Sharing our difficulties and failures can re-create the sentiment of trust between our companies and society. Today, we are witnessing a fundamental change in communication. We must stop overselling our sustainability achievements while hiding our difficulties. It is a terrible mistake. A new way of communicating could have an impact beyond our own business and inspire everyone in our value chain to take greater action. Through our mistakes and our victories, we can engage all members of our ecosystem so they can also develop this new expertise.
“Today, we are witnessing a fundamental change in communication. We must stop overselling our sustainability achievements while hiding our difficulties. It is a terrible mistake.”
Maya Colombani
Net-Zero is About Our Ability to Engage Our Full Ecosystem
If we all want to achieve net zero and impact our Scope 3 emissions, we must answer the challenge of engaging our whole ecosystem. I believe we can only do so if we start acting more collaboratively.
To engage our ecosystem, we must first clean up our activities (Scope 1 and 2). Even if they tend to represent fewer emissions than Scope 3, clearing the emissions of Scopes 1 and 2 will give us the legitimacy needed to engage the rest of our ecosystem.
Once we gain that legitimacy, we can ask our suppliers and retailers to join our initiatives on social inclusion, reforestation, and decarbonization. This way, we can start a virtuous circle, in which other companies within our ecosystem will start sharing their own best practices, such as implementing renewable energy sources, reducing waste, and promoting diversity and inclusion in return. Everybody can learn from everybody. These best practices contribute to sustainability, enhance the company’s reputation, attract talent, and improve operational efficiency.
To summarize, there is no net zero without first gaining expertise, trust, and legitimacy for what we have achieved internally to transform our own business and then communicating it with the rest of our ecosystem. Therefore, when we deploy our ‘sustainability roadmap ‘, by that I mean a strategic plan that outlines the steps an organization will take to become more sustainable, we will know where our most significant impacts are. Then, we can start investing in our lifecycle analysis; sustainability is also about numbers and KPIs.

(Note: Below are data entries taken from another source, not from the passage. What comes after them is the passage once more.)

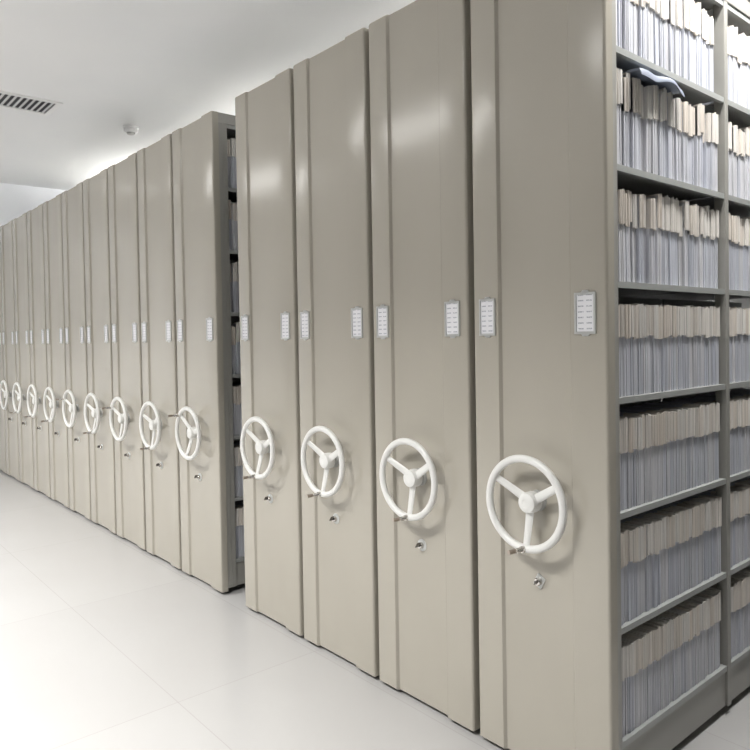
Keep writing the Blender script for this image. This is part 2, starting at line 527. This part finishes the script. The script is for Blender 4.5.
# plastic sleeve lying crumpled on top of the row under the second highest shelf
bm = bmesh.new(); NX, NY = 7, 16; top = []; bot = []
zt = Z0 + 5 * DZ + FH * 1.045
for i in range(NX):
    ra, rb = [], []
    for j in range(NY):
        f = j / (NY - 1); g = i / (NX - 1)
        y = .155 + .26 * f; x = -.13 + .146 * min(g, .86) / .86 + (g > .86) * .002
        z = zt + .006 + .009 * math.sin(f * PI) + .003 * math.sin(f * 9 + g * 2)
        if g > .8: z -= (g - .8) / .2 * (.016 + .005 * math.sin(f * 7))
        ra.append(bm.verts.new((x + .004 * math.sin(f * 11), y, z))); rb.append(bm.verts.new((x + .004 * math.sin(f * 11), y, z - .006)))
    top.append(ra); bot.append(rb)
for i in range(NX - 1):
    for j in range(NY - 1):
        bm.faces.new((top[i][j], top[i + 1][j], top[i + 1][j + 1], top[i][j + 1]))
        bm.faces.new((bot[i][j], bot[i][j + 1], bot[i + 1][j + 1], bot[i + 1][j]))
for i in range(NX - 1):
    for j in (0, NY - 1): bm.faces.new((top[i][j], top[i + 1][j], bot[i + 1][j], bot[i][j]))
for j in range(NY - 1):
    for i in (0, NX - 1): bm.faces.new((top[i][j], top[i][j + 1], bot[i][j + 1], bot[i][j]))
tag(obj('document_sleeve', bm, M['bag'], smooth=40), 'crumpled bluish sleeve lying across the tops of files on the sixth shelf', 'folder')

# ---------------------------------------------------------------- ceiling fittings
v = empty('ceiling_vent', (-4.365, -.43, CEIL))
tag(v, 'square louvred grille in the ceiling at the upper left', 'vent')
W2, L2 = .17, .33
bm = bmesh.new(); t = .035
box(bm, -W2, W2, L2 - t, L2, -.008, 0); box(bm, -W2, W2, -L2, -L2 + t, -.008, 0)
box(bm, -W2, -W2 + t, -L2 + t, L2 - t, -.008, 0); box(bm, W2 - t, W2, -L2 + t, L2 - t, -.008, 0)
obj('vent_frame', bm, M['white'], v)
bm = bmesh.new(); box(bm, -W2 + t, W2 - t, -L2 + t, L2 - t, -.0008, -.0002); obj('duct_shade_sheet', bm, M['ventdark'], v)  # flat black sheet stands in for the shade inside the duct
ns = 15
for i in range(ns):
    y = -L2 + t + (i + .5) * (2 * L2 - 2 * t) / ns
    bm = bmesh.new(); vs = box(bm, -W2 + t, W2 - t, y - .010, y + .010, -.0055, -.0035)
    turn(bm, vs, Matrix.Translation((0, y, -.0045)) @ Matrix.Rotation(math.radians(12), 4, 'X') @ Matrix.Translation((0, -y, .0045)))
    obj('slat', bm, M['slat'], v)

d = empty('smoke_detector', (-4.46, .49, CEIL))
tag(d, 'small round white smoke detector on the ceiling above the far shelving', 'smoke detector')
def lathe_z(bm, prof, seg=32):
    rings = []
    for r, z in prof:
        rings.append([bm.verts.new((r * math.cos(2 * PI * i / seg), r * math.sin(2 * PI * i / seg), z)) for i in range(seg)] if r > 1e-5 else [bm.verts.new((0, 0, z))])
    for A, B in zip(rings, rings[1:]):
        for i in range(seg):
            j = (i + 1) % seg
            if len(A) == 1: bm.faces.new((A[0], B[i], B[j]))
            elif len(B) == 1: bm.faces.new((A[i], A[j], B[0]))
            else: bm.faces.new((A[i], A[j], B[j], B[i]))
bm = bmesh.new(); lathe_z(bm, [(0, 0), (.062, 0), (.062, -.010), (.055, -.014), (0, -.014)]); obj('mounting_base', bm, M['white'], d, smooth=30)
bm = bmesh.new(); lathe_z(bm, [(0, -.014), (.050, -.014), (.054, -.022), (.052, -.036), (.040, -.046), (.034, -.046), (0, -.046)]); obj('detector_head', bm, M['white'], d, smooth=30)
bm = bmesh.new(); lathe_z(bm, [(0, -.046), (.033, -.046), (.031, -.056), (.024, -.060), (0, -.060)]); obj('sensor_chamber', bm, M['hubgrey'], d, smooth=30)

def area(name, loc, sx, sy, power, parent=None, spread=180, rot=(0, 0, 0), col=(1, .985, .96)):
    l = bpy.data.lights.new(name, 'AREA'); l.shape = 'RECTANGLE'; l.size = sx; l.size_y = sy
    l.energy = power; l.color = col; l.spread = math.radians(spread)
    o = bpy.data.objects.new(name, l); o.location = loc; o.rotation_euler = rot
    return link(o, parent)

def ceiling_light(x, y, label, power, spread, L=.6, drop=0, tube_axis='x', group='recessed twin tube ceiling lights'):
    f = empty('ceiling_light', (x, y, CEIL), (0, 0, 0 if tube_axis == 'x' else PI / 2))
    tag(f, label, 'ceiling light', group)
    h = -drop
    bm = bmesh.new()
    if drop:
        box(bm, -L / 2 - .03, L / 2 + .03, -.05, .05, h - .0, h + .035, bev=.004)
        for s in (-1, 1): cyl(bm, (s * L * .35, 0, h + .03), (s * L * .35, 0, 0), .005, seg=8)
    else:
        box(bm, -L / 2 - .03, L / 2 + .03, -.10, .10, -.006, 0)
    obj('housing', bm, M['white'], f)
    for s in (-1, 1):
        bm = bmesh.new(); yy = s * (.028 if drop else .045)
        z = h - .018
        cyl(bm, (-L / 2, yy, z), (L / 2, yy, z), .011, seg=14)
        obj('tube', bm, M['tube'], f, smooth=40)
    area('lamp_glow', (0, 0, h - .035), L, .16, power, f, spread)
    return f

def panel_light(x, y, L, W, label, power, spread, group, em):
    f = empty('ceiling_light', (x, y, CEIL)); tag(f, label, 'ceiling light', group)
    bm = bmesh.new(); t = .018
    box(bm, -L / 2 - t, L / 2 + t, W / 2, W / 2 + t, -.010, 0); box(bm, -L / 2 - t, L / 2 + t, -W / 2 - t, -W / 2, -.010, 0)
    box(bm, -L / 2 - t, -L / 2, -W / 2, W / 2, -.010, 0); box(bm, L / 2, L / 2 + t, -W / 2, W / 2, -.010, 0)
    obj('light_frame', bm, M['white'], f)
    bm = bmesh.new(); box(bm, -L / 2, L / 2, -W / 2, W / 2, -.006, -.001); obj('diffuser', bm, em, f)
    area('lamp_glow', (0, 0, -.012), L, W, power, f, spread)
for x, w in ((-5.4, 'farthest from the camera'), (-3.0, 'in front of the open gap'), (-.6, 'in front of the nearest unit')):
    panel_light(x, -2.27, 1.2, .36, 'long flat light panel over the aisle %s' % w, 82, 112, 'long flat ceiling lights over the aisle', M['diffuser'])
panel_light(-6.6, -1.38, .26, .12, 'short flat light panel close to the shelving near the far wall', 3, 120, 'short ceiling lights close to the shelving', M['diffuser'])
for x, w, p in ((-5.9, 'at the far end', 75), (-3.4, 'in the middle', 22), (-1.5, 'at the near end', 12)):
    f = ceiling_light(x, 1.5, 'hanging twin tube light above the tops of the shelving %s' % w, 6, 180, L=1.2, drop=.25, group='hanging lights above the shelving')
    area('uplight_glow', (0, 0, -.21), 1.2, .1, p, f, 180, rot=(PI, 0, 0))
ceiling_light(.33, .65, 'twin tube light over the side aisle by the open shelves', 36, 150, L=1.2, tube_axis='y')

# ---------------------------------------------------------------- world, camera
w = bpy.data.worlds.new('world'); S.world = w; w.use_nodes = True
w.node_tree.nodes['Background'].inputs[0].default_value = (.9, .93, 1, 1); w.node_tree.nodes['Background'].inputs[1].default_value = .05

cam = bpy.data.cameras.new('camera'); co = bpy.data.objects.new('camera', cam); link(co)
yaw, pit, rol, fpx, ppy = .8641, -.0221, -.0168, 697.72, 353.42
F = Vector((-math.sin(yaw) * math.cos(pit), math.cos(yaw) * math.cos(pit), math.sin(pit)))
Rv = Vector((math.cos(yaw), math.sin(yaw), 0)); Uv = Rv.cross(F)
R2 = math.cos(rol) * Rv + math.sin(rol) * Uv; U2 = -math.sin(rol) * Rv + math.cos(rol) * Uv
mw = Matrix((R2, U2, -F)).transposed().to_4x4(); mw.translation = Vector((1.0089, -1.6755, 1.2968))
co.matrix_world = mw
cam.sensor_width = 36; cam.lens = fpx / 750 * 36
cam.shift_y = (ppy - 375) / 750
cam.clip_start = .05
S.camera = co
S.view_settings.view_transform = 'Standard'; S.view_settings.look = 'None'
S.view_settings.gamma = 1; S.view_settings.use_curve_mapping = False
S.view_settings.exposure = .07
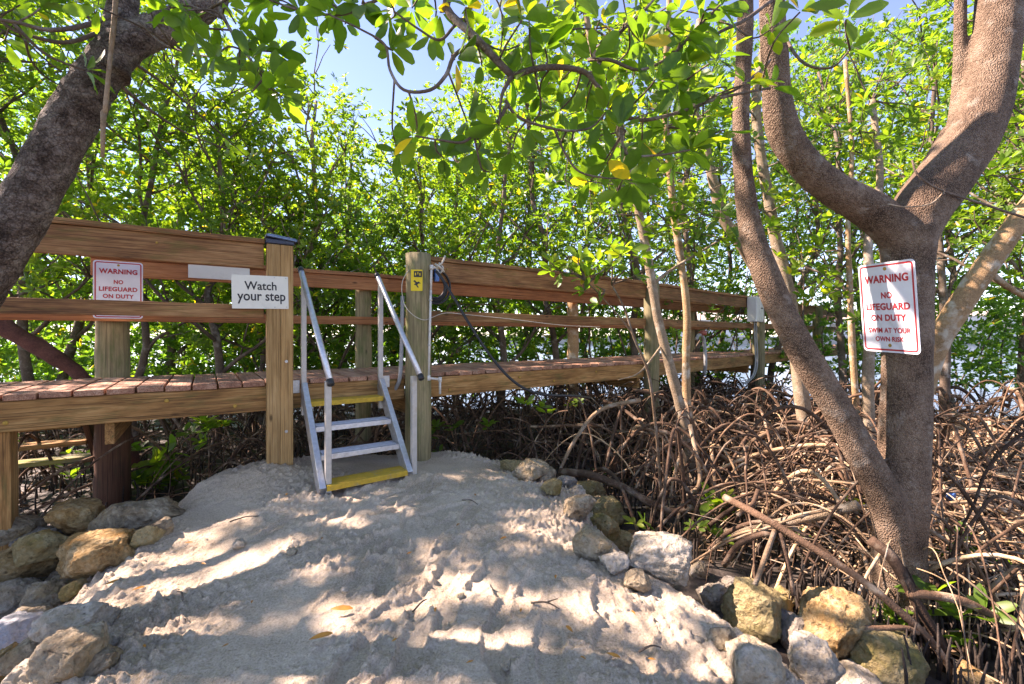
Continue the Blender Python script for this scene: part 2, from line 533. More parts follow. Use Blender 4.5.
def water_mat():
    m = Mat("bay_water")
    v = m.coord('Object')
    n = m.noise(v, 5, 4, .6)
    m.color((.03, .06, .075))
    m.set(.08, 0, .6)
    m.bump(n, .35, .05)
    return m.m
M['water'] = water_mat()

def rock_mat(name, stops, stain, moss=None, ms=.4):
    m = Mat(name)
    v = m.coord('Object')
    inf = m.node("ShaderNodeObjectInfo")
    add = m.node("ShaderNodeVectorMath"); add.operation = 'ADD'
    sc_ = m.node("ShaderNodeVectorMath"); sc_.operation = 'SCALE'
    cx = m.node("ShaderNodeCombineXYZ")
    for i in range(3): m.link(inf.outputs['Random'], cx.inputs[i])
    m.link(cx.outputs[0], sc_.inputs[0]); sc_.inputs['Scale'].default_value = 40
    m.link(v, add.inputs[0]); m.link(sc_.outputs[0], add.inputs[1])
    q = add.outputs[0]
    a = m.noise(q, 7, 7, .68)
    f = m.noise(q, 42, 6, .7)
    c = m.ramp(m.math('ADD', m.math('MULTIPLY', a, .6), m.math('MULTIPLY', f, .4)), stops)
    st = m.noise(q, 5.2, 5, .6, .5)
    c = m.mix(m.ramp(st, [(.5, (0, 0, 0)), (.66, (.6, .6, .6))]), c, stain)
    if moss:
        mo = m.noise(q, 4.3, 6, .7)
        c = m.mix(m.ramp(mo, [(.6 - ms * .3, (0, 0, 0)), (.72 - ms * .2, (.8, .8, .8))]), c, moss)
    pit = m.node("ShaderNodeTexVoronoi"); pit.inputs['Scale'].default_value = 34
    m.link(q, pit.inputs['Vector'])
    c = m.mix(m.math('MULTIPLY', m.ramp(pit.outputs['Distance'], [(.08, (1, 1, 1)), (.24, (0, 0, 0))]), m.ramp(a, [(.45, (0, 0, 0)), (.6, (.8, .8, .8))])), c, tuple(x * .28 for x in stops[0][1]))
    m.color(c)
    m.set(.92, 0, .2)
    m.bump(m.math('ADD', m.math('MULTIPLY', a, 1.0), m.math('ADD', m.math('MULTIPLY', f, .8), m.math('MULTIPLY', pit.outputs['Distance'], .5))), 1.0, .05)
    return m.m
M['rock_gold'] = rock_mat("golden_limestone", [(.36, (.15, .085, .035)), (.5, (.43, .29, .135)), (.62, (.62, .49, .30))], (.46, .22, .05))
M['rock_tan'] = rock_mat("tan_limestone", [(.36, (.15, .11, .07)), (.5, (.40, .325, .225)), (.62, (.60, .52, .39))], (.42, .28, .12))
M['rock_pale'] = rock_mat("pale_limestone", [(.36, (.22, .18, .13)), (.5, (.52, .455, .36)), (.62, (.74, .685, .59))], (.48, .36, .2))
M['rock_grey'] = rock_mat("grey_limestone", [(.34, (.15, .135, .115)), (.5, (.29, .265, .23)), (.66, (.42, .39, .35))], (.34, .26, .17))
M['rock_moss'] = rock_mat("mossy_limestone", [(.34, (.20, .15, .07)), (.5, (.38, .30, .15)), (.66, (.54, .46, .28))], (.42, .24, .06), (.24, .22, .06), .35)
M['rock_slab'] = rock_mat("white_bluish_slab", [(.34, (.42, .44, .47)), (.5, (.56, .58, .61)), (.66, (.68, .70, .72))], (.5, .5, .5))

# ------------------------------------------------------------------ terrain
POLY = np.array([(-2.3, .2), (-1.52, 1.2), (-1.62, 1.75), (-2.0, 2.3), (-2.08, 2.75), (-2.25, 3.25), (-2.0, 3.6), (-1.5, 4.1), (-.6, 4.35),
                 (.05, 4.05), (.30, 3.6), (.36, 3.0), (.50, 2.5), (.82, 2.08), (1.0, 1.68), (1.1, 1.2), (1.9, .2)])
CP = np.array([(-1.86, 3.40, .15), (-1.25, 3.02, .075), (-.93, 3.45, .11), (-.88, 4.0, .03), (.2, 3.9, -.02), (-2.05, 2.78, .0), (-2.0, 2.3, -.05), (-1.5, 1.6, -.05),
               (0, 1.5, 0), (0, 2.5, .03), (.5, 2.5, -.04), (.85, 2.05, -.05), (1.0, 1.6, -.08), (0, .8, 0), (-.3, 3.3, .05)])
MUD = -.33

def poly_dist(x, y):
    """signed distance to the sand's outline: negative inside"""
    x = np.asarray(x, float); y = np.asarray(y, float)
    d = np.full(x.shape, 1e9); ins = np.zeros(x.shape, bool)
    n = len(POLY)
    for i in range(n):
        a, b = POLY[i], POLY[(i + 1) % n]
        e = b - a
        t = np.clip(((x - a[0]) * e[0] + (y - a[1]) * e[1]) / (e @ e), 0, 1)
        d = np.minimum(d, np.hypot(x - a[0] - t * e[0], y - a[1] - t * e[1]))
        c = ((a[1] > y) != (b[1] > y)) & (x < (b[0] - a[0]) * (y - a[1]) / (b[1] - a[1] + 1e-12) + a[0])
        ins ^= c
    return np.where(ins, -d, d)

def sand_base(x, y):
    w = 0; z = 0
    for cx, cy, cz in CP:
        k = 1.0 / ((x - cx) ** 2 + (y - cy) ** 2 + .06)
        w = w + k * k; z = z + k * k * cz
    z = z / w
    d = poly_dist(x, y) + .08 * vnoise(x * 2.3, y * 2.3)
    t = np.clip((d + .05) / .62, 0, 1)
    t = t * t * (3 - 2 * t)
    # drifts against the post and the pile
    z = z + .05 * np.exp(-((x + 1.82) ** 2 + (y - 3.40) ** 2) / .03) + .03 * np.exp(-((x + .86) ** 2 + (y - 4.05) ** 2) / .05)
    return z * (1 - t) + (MUD - .12) * t

def mud_base(x, y):
    r = np.hypot(x, y)
    z = MUD + .05 * vnoise(x * .9 + 5, y * .9) + .025 * vnoise(x * 3.1, y * 3.1 + 8)
    far = np.clip((y - 8.5) / 3.5, 0, 1)
    side = np.clip((x - 4.2) / 3, 0, 1) * np.clip((y - 4.5) / 3, 0, 1)
    return z - .30 * np.maximum(far, side)

def ground(x, y):
    return np.maximum(sand_base(x, y), mud_base(x, y))

def hit(px, py):
    """where the ray through a pixel meets the ground"""
    Y = np.linspace(1.1, 14, 2600)
    X = (px - 512) / F * Y
    Z = EYE - (py - HZ) / F * Y
    g = ground(X, Y)
    i = np.argmax(Z <= g)
    if Z[i] > g[i]: i = len(Y) - 1
    return np.array([X[i], Y[i], g[i]])

rng = np.random.default_rng(11)
random.seed(7)

def grid_mesh(name, xs, ys, zfun, mat):
    X, Y = np.meshgrid(xs, ys)
    Z = zfun(X, Y)
    nx, ny = len(xs), len(ys)
    i = np.arange(ny - 1)[:, None] * nx + np.arange(nx - 1)[None, :]
    q = np.stack([i, i + 1, i + nx + 1, i + nx], -1).reshape(-1, 4)
    b = MB()
    b.add(np.stack([X, Y, Z], -1).reshape(-1, 3), q)
    return b.build(name, mat, smooth=True)

# footprints trodden into the sand
prints = []
pr = random.Random(5)
lanes = [(-.05, 1.45, .2), (-.4, 1.5, -.25), (.35, 1.5, .35), (-.75, 1.7, -.1), (.1, 1.7, .05), (.55, 1.75, -.4)]
for i in range(66):
    t = pr.random()
    y = 1.35 + 2.0 * t ** .9
    cx = -.05 - .95 * max(0, (y - 1.9)) / 1.4
    x = cx + pr.gauss(0, .42 - .12 * t)
    yaw = pr.gauss(.35, .35) + (math.pi if pr.random() < .4 else 0)
    prints.append((x, y, yaw, pr.uniform(.9, 1.06), pr.uniform(.012, .021)))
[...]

This roadmap guides the company’s sustainability journey, helping to prioritize actions, allocate resources, and track progress toward sustainability goals.
To Sum Up
In conclusion, when it comes to sustainability, I always talk about the burger strategy; it starts from the top, it’s pushed from the bottom, and you have to organize the middle. Together, those three pillars form the basics of governance in sustainability.
Humility, authenticity, and project management skills, coupled with numbers and actions are essential in driving this constantly evolving and highly prevalent expertise.
I think sustainability is like digital; it’s all about constant upskilling and the ability to manage a certain level of complexity. Though in the future, I hope that this expertise will disappear on its own to become a transversal feature within the value chain and a true criterion for making important decisions, as profitability is today.
In a way, I hope this expertise becomes so transversal that we will not need sustainability officers anymore, as this concept would be embodied by all the employees in the private sector. However, to achieve that goal, we still need to develop strong literacy and knowledge of sustainability because today, true sustainability experts are the ones who learn from the field.